Despite
good economic data like lower core inflation, stable jobless claims, lower
inflation expectations and strong consumer spending that support the
soft-landing narrative, the Nasdaq Composite just keeps on falling with very
shallow pullbacks. One of the main reasons might be the non-stop rally in long
term yields and real yields as it makes financial conditions tighter ultimately
weighing on the stock market. The good economic data might also be interpreted
as bad news because inflation might remain higher for longer requiring more
tightening from the Fed. There’s no easy answer at the moment, so the
technicals should be more helpful.
Nasdaq Composite Technical
Analysis – Daily Timeframe
On the daily chart, we can see that the Nasdaq
Composite eventually broke the key trendline and it’s
now eyeing the 13174 support. That’s
where we can expect the buyers to step in with a defined risk below the support
and target the 14650 high again. The sellers, on the other hand, will want to
see another break to pile in even more and extend the selloff into the 12274
level.
Nasdaq Composite Technical
Analysis – 4 hour Timeframe
On the 4 hour chart, we can see that the Nasdaq
Composite just keeps on breaching key levels as the bearish trend remains
strong with the moving averages crossed
to the downside and the price printing lower lows and lower highs. We are
likely to see the sellers step in again if we get a pullback.

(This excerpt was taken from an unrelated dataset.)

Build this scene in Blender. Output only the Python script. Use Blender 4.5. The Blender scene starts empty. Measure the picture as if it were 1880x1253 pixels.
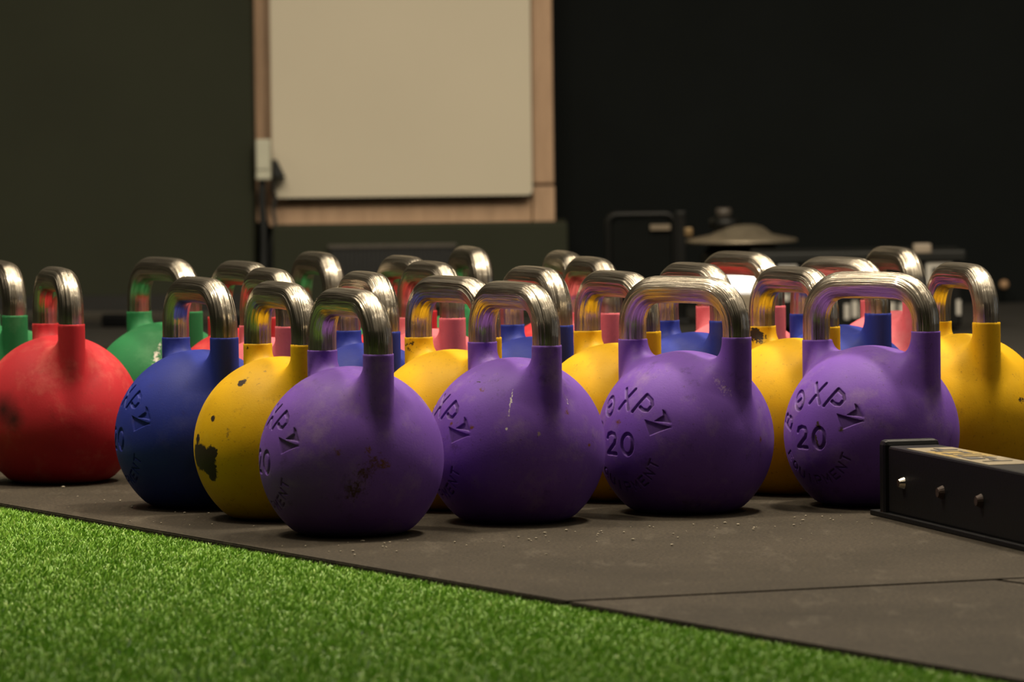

Nasdaq Composite Technical
Analysis – 1 hour Timeframe
On the 1 hour chart, we can see that we
have a divergence with
the MACD which
is generally a sign of weakening momentum often followed by pullbacks or
reversals. In this case, we might see a pullback into the downward trendline
where the sellers are likely to pile in with a defined risk above the
trendline. The buyers, on the other hand, will need the price to break above
the trendline to switch to bias to the upside and start entering the market
with more conviction.
Upcoming
Events
The only top tier economic indicator left
is the US Jobless Claims report
scheduled for today. The market has been weak in the past days even in the face
of good data, so we might be at a point where bad data causes recessionary
fears and good data leads to higher rates expectations. It’s possible that the
market is more likely to react positively to data that it’s not too cold nor
too hot, so big deviations might be bearish either way.